[START Dataset content]

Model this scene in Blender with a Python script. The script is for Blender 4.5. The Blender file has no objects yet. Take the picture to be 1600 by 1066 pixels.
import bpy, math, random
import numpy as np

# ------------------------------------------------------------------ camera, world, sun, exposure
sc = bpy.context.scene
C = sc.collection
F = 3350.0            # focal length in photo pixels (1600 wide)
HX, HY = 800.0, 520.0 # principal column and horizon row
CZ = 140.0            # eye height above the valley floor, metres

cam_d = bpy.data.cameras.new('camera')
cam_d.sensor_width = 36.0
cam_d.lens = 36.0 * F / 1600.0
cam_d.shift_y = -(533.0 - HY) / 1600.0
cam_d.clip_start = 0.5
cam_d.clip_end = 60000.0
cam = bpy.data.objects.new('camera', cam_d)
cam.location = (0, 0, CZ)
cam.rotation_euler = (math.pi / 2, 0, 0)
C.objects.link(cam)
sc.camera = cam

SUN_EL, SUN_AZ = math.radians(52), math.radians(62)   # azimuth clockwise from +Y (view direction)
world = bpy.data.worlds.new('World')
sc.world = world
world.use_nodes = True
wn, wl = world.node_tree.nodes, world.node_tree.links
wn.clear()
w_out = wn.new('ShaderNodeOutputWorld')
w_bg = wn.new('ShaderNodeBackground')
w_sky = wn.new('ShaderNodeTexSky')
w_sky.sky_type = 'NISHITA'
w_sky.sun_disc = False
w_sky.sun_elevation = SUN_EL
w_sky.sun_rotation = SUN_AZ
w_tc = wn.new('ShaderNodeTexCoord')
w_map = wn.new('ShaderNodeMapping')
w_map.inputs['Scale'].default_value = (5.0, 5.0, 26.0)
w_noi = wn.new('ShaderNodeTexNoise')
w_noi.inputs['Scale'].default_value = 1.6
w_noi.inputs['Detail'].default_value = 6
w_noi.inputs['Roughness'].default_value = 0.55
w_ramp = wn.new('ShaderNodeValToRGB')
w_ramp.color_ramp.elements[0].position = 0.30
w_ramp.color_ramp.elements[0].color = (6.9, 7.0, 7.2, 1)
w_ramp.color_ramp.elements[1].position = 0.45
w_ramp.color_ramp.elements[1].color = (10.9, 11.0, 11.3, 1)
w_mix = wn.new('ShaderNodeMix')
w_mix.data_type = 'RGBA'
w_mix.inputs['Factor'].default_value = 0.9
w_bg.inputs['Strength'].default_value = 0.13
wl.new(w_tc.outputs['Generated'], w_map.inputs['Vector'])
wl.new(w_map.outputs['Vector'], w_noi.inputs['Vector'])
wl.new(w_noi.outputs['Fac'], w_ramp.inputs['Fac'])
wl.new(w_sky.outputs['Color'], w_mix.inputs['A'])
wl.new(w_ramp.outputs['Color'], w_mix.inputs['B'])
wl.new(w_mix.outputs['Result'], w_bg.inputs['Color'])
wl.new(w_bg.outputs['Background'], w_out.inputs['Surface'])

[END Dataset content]

Work instructions:
Take each line containing the string "objects" and copy it out.

Complete output:
Model this scene in Blender with a Python script. The script is for Blender 4.5. The Blender file has no objects yet. Take the picture to be 1600 by 1066 pixels.
cam = bpy.data.objects.new('camera', cam_d)
C.objects.link(cam)